A lot of aspiring translators email me and ask me, “How did you get your start in translation?” or “How did you get your first translation job?”
It’s a smart question to ask. I’m sure they’re hoping the answer will give them a hint for getting their own start as translators, and with someone else, that might be true. But I’m afraid that my answer is just about the least useful one you’ll ever hear!
Nonetheless, to satisfy this curiosity if nothing else, I give you…
The Tale of the Accidental Translator
I never set out to be a translator.
Don’t get me wrong; I knew I loved to translate. I discovered that my freshman year of college. I was about to spend one of the breaks on campus while the majority of the other students scattered, and a friend suggested I occupy myself by translating a Japanese fan comic (doujinshi) she’d bought. With nothing else I particularly felt like doing, I gave it a shot. I remember sitting in the window seat of my dorm room, getting out my dictionary and notebook… and then I don’t remember much of anything else about the next few days. It’s all a blur until I blinked to find myself surrounded by pages of scribbled English translation, the same friend shaking me out of The Zone and asking what had happened to me.
That was my first-ever translation, and I was hooked. By graduation, it was common knowledge among my friends that I enjoyed it, although it never occurred to me that I could go on to make my living as a translator.
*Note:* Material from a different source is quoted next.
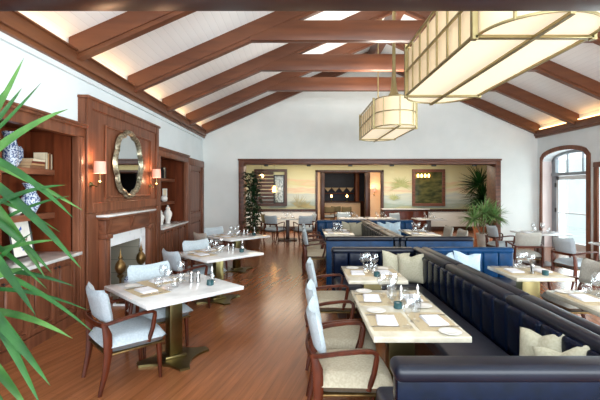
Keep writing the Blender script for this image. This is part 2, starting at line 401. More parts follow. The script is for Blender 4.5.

The great thing about having friends, especially Mawrter friends, is that they often know better than you do. And so in 2003 while I was working at a Borders Books & Music and trying to think what to do with my life, two different friends (as I recall) sent me an ad clipped from the now-defunct Newtype USA magazine. A Houston anime company called ADV was looking for freelance translators. “I think you should apply,” said the note accompanying the clipping.
Sure, why not, I thought. I responded to the ad, took their translation test, and was offered my first-ever translation project, a little-known anime called Aquarian Age. The soundtrack was great, I loved translating anyway, and someone was paying me to do it! Since my cheap “I just graduated” home didn’t even have internet at the time, I got by on the charity of friends with internet connections, translating anime offline after work and then visiting their homes or the library to look up anything I needed to research. I had the amazing good fortune to be mentored during the course of the project, and with my mentor’s support I suppose I did all right, since immediately after I finished it I got offered the 49-episode series GetBackers (now an oldie, but definitely a goodie).
Eventually I was making enough money to scale back from full-time to part-time at the bookstore, and after a year and a passing mention that I’d be interested in full-time translation work, I got offered a full-time position at ADV. So I packed my bags, and career-wise I’ve never looked back.
A dozen years later, I have no doubt that translation is my true calling.